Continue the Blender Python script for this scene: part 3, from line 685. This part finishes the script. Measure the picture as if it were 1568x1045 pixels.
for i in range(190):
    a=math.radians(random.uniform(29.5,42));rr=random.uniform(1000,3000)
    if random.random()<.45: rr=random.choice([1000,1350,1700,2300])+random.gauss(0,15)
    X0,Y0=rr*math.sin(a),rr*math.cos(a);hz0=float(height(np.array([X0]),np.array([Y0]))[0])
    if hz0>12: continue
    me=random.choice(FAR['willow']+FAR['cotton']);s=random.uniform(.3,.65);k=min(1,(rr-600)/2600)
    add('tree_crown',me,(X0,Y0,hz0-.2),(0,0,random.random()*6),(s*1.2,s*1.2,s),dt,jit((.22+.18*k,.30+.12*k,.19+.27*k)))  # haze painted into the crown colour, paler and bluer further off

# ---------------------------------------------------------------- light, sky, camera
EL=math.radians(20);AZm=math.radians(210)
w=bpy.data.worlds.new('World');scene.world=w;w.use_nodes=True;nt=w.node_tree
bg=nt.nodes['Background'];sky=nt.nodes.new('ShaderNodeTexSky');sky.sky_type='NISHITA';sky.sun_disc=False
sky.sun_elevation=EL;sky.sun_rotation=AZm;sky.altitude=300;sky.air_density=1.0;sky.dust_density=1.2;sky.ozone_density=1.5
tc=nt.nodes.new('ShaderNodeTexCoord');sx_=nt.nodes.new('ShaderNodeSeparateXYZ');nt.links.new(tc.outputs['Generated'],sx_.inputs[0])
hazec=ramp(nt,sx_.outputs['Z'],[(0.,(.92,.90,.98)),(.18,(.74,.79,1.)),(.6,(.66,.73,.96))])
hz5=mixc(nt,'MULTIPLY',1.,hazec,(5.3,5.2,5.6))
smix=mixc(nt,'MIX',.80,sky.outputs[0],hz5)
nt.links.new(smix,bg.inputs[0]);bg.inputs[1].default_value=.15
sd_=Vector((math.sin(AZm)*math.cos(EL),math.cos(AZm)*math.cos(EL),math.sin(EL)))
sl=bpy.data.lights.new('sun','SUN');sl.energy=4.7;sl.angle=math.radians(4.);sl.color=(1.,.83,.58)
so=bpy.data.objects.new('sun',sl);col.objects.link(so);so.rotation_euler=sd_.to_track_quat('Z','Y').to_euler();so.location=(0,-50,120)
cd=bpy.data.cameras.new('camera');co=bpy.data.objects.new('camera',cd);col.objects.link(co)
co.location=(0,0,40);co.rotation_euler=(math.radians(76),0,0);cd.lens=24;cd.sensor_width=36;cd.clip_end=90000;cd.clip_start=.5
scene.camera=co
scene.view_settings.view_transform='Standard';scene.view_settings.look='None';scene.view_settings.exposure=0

★ ★ ★ ★ ★ ★ ★

■ Set exercise ■
Retype the whole listing above exactly.

■ Solution ■
Continue the Blender Python script for this scene: part 3, from line 685. This part finishes the script. Measure the picture as if it were 1568x1045 pixels.
for i in range(190):
    a=math.radians(random.uniform(29.5,42));rr=random.uniform(1000,3000)
    if random.random()<.45: rr=random.choice([1000,1350,1700,2300])+random.gauss(0,15)
    X0,Y0=rr*math.sin(a),rr*math.cos(a);hz0=float(height(np.array([X0]),np.array([Y0]))[0])
    if hz0>12: continue
    me=random.choice(FAR['willow']+FAR['cotton']);s=random.uniform(.3,.65);k=min(1,(rr-600)/2600)
    add('tree_crown',me,(X0,Y0,hz0-.2),(0,0,random.random()*6),(s*1.2,s*1.2,s),dt,jit((.22+.18*k,.30+.12*k,.19+.27*k)))  # haze painted into the crown colour, paler and bluer further off

# ---------------------------------------------------------------- light, sky, camera
EL=math.radians(20);AZm=math.radians(210)
w=bpy.data.worlds.new('World');scene.world=w;w.use_nodes=True;nt=w.node_tree
bg=nt.nodes['Background'];sky=nt.nodes.new('ShaderNodeTexSky');sky.sky_type='NISHITA';sky.sun_disc=False
sky.sun_elevation=EL;sky.sun_rotation=AZm;sky.altitude=300;sky.air_density=1.0;sky.dust_density=1.2;sky.ozone_density=1.5
tc=nt.nodes.new('ShaderNodeTexCoord');sx_=nt.nodes.new('ShaderNodeSeparateXYZ');nt.links.new(tc.outputs['Generated'],sx_.inputs[0])
hazec=ramp(nt,sx_.outputs['Z'],[(0.,(.92,.90,.98)),(.18,(.74,.79,1.)),(.6,(.66,.73,.96))])
hz5=mixc(nt,'MULTIPLY',1.,hazec,(5.3,5.2,5.6))
smix=mixc(nt,'MIX',.80,sky.outputs[0],hz5)
nt.links.new(smix,bg.inputs[0]);bg.inputs[1].default_value=.15
sd_=Vector((math.sin(AZm)*math.cos(EL),math.cos(AZm)*math.cos(EL),math.sin(EL)))
sl=bpy.data.lights.new('sun','SUN');sl.energy=4.7;sl.angle=math.radians(4.);sl.color=(1.,.83,.58)
so=bpy.data.objects.new('sun',sl);col.objects.link(so);so.rotation_euler=sd_.to_track_quat('Z','Y').to_euler();so.location=(0,-50,120)
cd=bpy.data.cameras.new('camera');co=bpy.data.objects.new('camera',cd);col.objects.link(co)
co.location=(0,0,40);co.rotation_euler=(math.radians(76),0,0);cd.lens=24;cd.sensor_width=36;cd.clip_end=90000;cd.clip_start=.5
scene.camera=co
scene.view_settings.view_transform='Standard';scene.view_settings.look='None';scene.view_settings.exposure=0